The 2012 William Kapell International Piano Competition Ends

The Kapell Competition Ends With An Evening of Concertos

After a concert last night in which the three Finalists played concertos with the Baltimore Symphony at the Clarice Smith Center’s Dekelboum Hall, the results of the 2012 William Kapell International Piano Competition are in, and they are as follows:

1st Prize – $25,000 to Yekwon Sunwoo, 23, of South Korea 2nd Prize – $15,000 to Jin Uk Kim, 28, of South Korea 3rd Prize – $10,000 to Steven Lin, 23, of the US The Chamber Music Award also went to Mr. Sunwoo.  A list of the other awards given can be found at:  http://claricesmithcenter.umd.edu

Well, it was a very exciting Final Round at the Kapell Competition, and there were some surprises.  Anyone who has been reading my postings will know that I expected — from the first ten seconds of his first performance — that Steven Lin would win the First Prize.  Based on his performances throughout the 2 weeks of the event, I still feel that way.  This opinion, however, should take nothing away from the actual First Prize winner, Yekwon Sunwoo, who played spectacularly well — particularly the Rachmaninoff Third Concerto, which he played in the Semi-Finals (with a really superb accompaniment by pianist Colette Valentine, an ideal collaborator and a wonderful pianist in her own right), as well as in last night’s Final Round with the Baltimore Symphony and conductor David Lockington.  On both occasions he let the beast loose with daring tempos, plenty of sonority and an especially ringing top.  He cut mightily through what was often a pretty heavy handed orchestral accompaniment and, I think, therein lay his victory.

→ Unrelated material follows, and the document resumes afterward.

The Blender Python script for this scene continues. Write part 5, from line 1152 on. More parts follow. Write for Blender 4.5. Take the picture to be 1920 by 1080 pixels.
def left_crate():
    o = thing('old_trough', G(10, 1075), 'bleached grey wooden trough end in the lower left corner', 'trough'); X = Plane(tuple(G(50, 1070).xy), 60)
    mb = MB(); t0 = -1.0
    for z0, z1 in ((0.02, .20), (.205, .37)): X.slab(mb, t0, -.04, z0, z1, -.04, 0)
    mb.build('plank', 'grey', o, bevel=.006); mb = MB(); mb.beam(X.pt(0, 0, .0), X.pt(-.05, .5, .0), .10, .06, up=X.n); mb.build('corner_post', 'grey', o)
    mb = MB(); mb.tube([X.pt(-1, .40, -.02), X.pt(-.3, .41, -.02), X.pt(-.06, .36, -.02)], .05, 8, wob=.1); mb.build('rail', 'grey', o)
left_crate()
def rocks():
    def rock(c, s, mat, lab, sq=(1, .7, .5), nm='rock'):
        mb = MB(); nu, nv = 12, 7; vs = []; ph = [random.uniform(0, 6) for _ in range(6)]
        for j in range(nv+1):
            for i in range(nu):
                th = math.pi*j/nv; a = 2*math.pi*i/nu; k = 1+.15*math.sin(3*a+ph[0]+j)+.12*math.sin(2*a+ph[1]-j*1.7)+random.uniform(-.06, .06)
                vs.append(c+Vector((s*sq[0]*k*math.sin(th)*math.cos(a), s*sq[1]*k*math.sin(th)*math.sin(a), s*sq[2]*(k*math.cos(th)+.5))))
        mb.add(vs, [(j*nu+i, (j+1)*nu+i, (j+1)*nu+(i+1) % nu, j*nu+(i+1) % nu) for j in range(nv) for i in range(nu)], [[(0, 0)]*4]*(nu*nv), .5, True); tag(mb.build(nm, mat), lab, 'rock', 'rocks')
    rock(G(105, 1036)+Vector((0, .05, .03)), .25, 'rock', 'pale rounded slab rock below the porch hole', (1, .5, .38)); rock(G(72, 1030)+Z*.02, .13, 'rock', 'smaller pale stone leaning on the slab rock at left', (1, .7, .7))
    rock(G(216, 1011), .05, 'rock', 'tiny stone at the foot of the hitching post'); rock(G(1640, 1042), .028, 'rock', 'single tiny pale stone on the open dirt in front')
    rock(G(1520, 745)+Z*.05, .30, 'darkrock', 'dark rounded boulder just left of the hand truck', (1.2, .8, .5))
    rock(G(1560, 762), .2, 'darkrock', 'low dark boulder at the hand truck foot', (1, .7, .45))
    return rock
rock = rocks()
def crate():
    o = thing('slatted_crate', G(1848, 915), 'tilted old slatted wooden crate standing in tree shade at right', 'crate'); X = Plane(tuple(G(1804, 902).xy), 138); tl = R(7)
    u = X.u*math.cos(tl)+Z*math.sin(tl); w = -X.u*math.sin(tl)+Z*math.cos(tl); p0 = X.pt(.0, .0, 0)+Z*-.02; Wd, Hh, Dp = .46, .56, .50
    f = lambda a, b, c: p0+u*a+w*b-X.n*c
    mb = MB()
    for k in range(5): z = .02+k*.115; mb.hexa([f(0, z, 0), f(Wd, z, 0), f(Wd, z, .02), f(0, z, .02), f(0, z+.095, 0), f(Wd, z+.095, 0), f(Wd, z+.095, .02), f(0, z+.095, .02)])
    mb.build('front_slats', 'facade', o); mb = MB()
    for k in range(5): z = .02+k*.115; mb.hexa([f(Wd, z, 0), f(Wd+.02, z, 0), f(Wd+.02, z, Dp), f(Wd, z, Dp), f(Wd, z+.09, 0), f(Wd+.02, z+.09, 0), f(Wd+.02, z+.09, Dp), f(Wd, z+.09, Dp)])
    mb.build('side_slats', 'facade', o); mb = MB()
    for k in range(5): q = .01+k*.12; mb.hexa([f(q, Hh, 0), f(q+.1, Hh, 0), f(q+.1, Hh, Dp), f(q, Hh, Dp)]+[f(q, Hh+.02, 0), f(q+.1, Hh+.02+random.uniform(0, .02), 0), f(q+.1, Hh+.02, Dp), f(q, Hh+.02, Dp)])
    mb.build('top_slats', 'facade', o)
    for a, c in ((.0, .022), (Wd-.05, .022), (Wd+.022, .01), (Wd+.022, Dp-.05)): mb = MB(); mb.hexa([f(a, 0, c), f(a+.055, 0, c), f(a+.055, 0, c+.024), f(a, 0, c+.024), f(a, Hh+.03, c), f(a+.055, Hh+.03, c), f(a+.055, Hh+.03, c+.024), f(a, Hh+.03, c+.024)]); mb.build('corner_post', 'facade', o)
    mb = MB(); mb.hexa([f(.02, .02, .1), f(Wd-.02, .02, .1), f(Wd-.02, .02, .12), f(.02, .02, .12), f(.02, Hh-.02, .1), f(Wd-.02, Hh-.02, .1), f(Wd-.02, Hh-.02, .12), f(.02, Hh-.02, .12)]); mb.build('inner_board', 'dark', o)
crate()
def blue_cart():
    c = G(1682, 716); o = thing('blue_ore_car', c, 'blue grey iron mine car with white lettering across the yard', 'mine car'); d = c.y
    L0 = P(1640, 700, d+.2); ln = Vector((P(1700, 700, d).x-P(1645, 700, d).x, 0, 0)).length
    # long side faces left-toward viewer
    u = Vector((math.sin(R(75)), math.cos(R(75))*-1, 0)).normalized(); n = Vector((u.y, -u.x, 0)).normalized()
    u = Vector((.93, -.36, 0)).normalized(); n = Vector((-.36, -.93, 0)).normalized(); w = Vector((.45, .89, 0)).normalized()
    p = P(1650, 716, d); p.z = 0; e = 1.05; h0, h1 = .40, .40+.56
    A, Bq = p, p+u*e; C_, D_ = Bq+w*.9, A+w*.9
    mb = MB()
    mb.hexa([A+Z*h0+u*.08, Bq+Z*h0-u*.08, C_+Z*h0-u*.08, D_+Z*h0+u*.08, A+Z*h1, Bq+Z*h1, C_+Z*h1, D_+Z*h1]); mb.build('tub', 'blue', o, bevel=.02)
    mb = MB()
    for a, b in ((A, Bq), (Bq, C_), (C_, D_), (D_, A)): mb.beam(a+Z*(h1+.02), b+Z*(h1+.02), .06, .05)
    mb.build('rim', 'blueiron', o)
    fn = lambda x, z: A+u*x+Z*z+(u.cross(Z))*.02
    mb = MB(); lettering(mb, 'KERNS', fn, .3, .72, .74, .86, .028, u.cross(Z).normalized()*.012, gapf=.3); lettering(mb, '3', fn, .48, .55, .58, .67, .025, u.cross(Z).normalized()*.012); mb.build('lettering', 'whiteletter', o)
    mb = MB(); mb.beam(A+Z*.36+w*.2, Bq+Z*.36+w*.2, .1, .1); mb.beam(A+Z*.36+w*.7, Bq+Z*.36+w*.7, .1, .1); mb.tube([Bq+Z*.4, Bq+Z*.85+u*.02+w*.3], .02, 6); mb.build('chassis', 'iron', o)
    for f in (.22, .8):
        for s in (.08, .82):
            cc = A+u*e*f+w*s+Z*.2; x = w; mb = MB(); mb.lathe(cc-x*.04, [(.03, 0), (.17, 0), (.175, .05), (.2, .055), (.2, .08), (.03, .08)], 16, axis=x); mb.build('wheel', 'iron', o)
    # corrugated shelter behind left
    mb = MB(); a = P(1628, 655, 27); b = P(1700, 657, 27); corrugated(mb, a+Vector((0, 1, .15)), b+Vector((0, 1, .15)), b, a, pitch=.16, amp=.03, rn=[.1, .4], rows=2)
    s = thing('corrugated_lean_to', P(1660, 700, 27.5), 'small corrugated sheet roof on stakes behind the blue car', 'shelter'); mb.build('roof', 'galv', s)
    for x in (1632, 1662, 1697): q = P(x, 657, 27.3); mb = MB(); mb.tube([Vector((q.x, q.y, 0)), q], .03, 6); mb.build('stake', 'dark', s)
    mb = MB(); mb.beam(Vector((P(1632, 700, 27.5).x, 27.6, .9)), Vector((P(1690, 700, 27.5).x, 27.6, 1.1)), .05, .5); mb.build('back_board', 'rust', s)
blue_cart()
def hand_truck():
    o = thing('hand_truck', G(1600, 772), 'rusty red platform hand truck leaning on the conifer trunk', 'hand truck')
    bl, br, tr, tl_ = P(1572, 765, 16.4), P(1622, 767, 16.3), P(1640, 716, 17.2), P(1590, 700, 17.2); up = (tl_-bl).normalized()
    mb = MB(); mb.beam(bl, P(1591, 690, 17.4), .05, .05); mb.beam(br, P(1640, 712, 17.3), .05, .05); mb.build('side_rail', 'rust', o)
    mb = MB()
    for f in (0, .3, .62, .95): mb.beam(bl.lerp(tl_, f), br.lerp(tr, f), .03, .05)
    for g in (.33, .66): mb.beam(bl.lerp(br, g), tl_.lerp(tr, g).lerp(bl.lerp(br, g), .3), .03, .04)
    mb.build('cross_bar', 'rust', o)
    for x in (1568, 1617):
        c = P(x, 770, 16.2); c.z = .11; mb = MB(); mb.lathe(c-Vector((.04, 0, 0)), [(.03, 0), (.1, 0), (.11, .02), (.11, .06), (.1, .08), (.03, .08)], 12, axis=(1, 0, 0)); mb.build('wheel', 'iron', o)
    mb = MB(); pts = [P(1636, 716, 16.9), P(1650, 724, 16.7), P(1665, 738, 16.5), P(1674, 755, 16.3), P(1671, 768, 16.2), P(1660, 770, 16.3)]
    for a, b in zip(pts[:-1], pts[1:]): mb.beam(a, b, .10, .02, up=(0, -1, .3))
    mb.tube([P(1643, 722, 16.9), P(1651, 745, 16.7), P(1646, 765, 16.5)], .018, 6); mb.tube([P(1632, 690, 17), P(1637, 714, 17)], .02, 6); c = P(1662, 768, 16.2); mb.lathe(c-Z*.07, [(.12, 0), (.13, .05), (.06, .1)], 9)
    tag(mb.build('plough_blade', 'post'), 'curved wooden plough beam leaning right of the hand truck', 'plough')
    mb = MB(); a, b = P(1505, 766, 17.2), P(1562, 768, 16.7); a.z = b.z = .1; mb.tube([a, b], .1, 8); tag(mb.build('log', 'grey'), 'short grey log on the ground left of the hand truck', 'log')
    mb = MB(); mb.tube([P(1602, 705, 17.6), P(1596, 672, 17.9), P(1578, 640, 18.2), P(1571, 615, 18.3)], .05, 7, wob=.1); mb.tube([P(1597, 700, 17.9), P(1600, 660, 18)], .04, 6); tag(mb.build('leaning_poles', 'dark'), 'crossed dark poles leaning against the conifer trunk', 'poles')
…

Mr. Lin, who had in every performance up to the Finals demonstrated a truly breathtaking technique as well as an imaginative and attention-compelling musicianship that was well beyond what I was hearing from his colleagues, was simply swamped by the orchestra throughout his performance of Rachmaninoff’s Rhapsody on a Theme of Paganini.  Mr. Lockington and the BSO should take a share of the blame for this, there were passages, especially from the low brass, that were seriously, almost ridiculously, overplayed.  (Was it Richard Strauss who said, “Never look at the brass, it only encourages them”?)  But Mr. Lin, who at 23 is tall but still slight of frame, is going to have to find a much more robust tone when he next sits down in front of an orchestra, or risk another annihilation.

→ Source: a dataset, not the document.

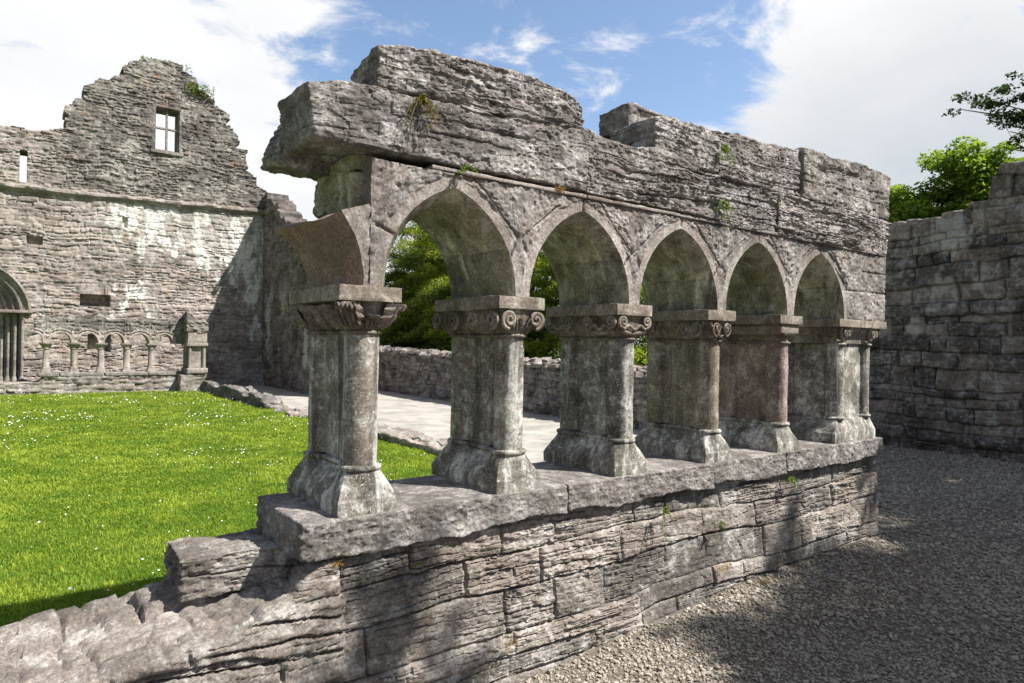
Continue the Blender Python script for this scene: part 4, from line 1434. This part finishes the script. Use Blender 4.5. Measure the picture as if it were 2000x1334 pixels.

Jin Uk Kim, the Second Prize laureate, took a broad, encompassing view of Brahms’ Second Piano Concerto with its wide landscape of sun and shade.  The first movement was leisurely and reflective in tone; the second, which Brahms referred to jokingly as “a tiny, tiny wisp of a scherzo,” was suitably growly and threatening.  The Andante third movement was a glass of fine brandy and a cigar, an interlude of near stillness heightened by Chang Woo Lee’s plangent cello solo.  The final Allegretto grazioso was subjected to a rather speedy interpretation of that tempo marking, but it sparkled and danced and the notorious runs of double thirds in both hands seemed to cause Mr. Kim no distress — in fact he strode through all the really thorny pianistics with no problems at all but cracked a fair number of notes in less difficult spots.

As I said at the beginning of my coverage of the Kapell, an event like this reminds us all of how many terrific pianists there are seeking careers.  Not all of them will succeed, of course, but a number of competitors who didn’t make it to the Final Round still gave wonderful, memorable performances.  To wrap this up, here (in no particular order) are a few of my happier memories from the past two weeks:  Diyi Tang in Gaspard de la nuit, Guilliaume Masson’s Canope by Debussy, Jeewon Lee’s Tchaikowsky Concerto and Kreutzer Sonata (with Melissa White), both Misha Namirovisky and Alexandre Moutouzkine’s Scriabin performances, Younggun Kim’s Poulenc Novelettes and Prokofiev 7th Sonata, Julia Siciliano in the Waldstein Sonata, Chien-Lin Lu’s Chopin Bacarolle…, so many.  Congratulations to all who participated.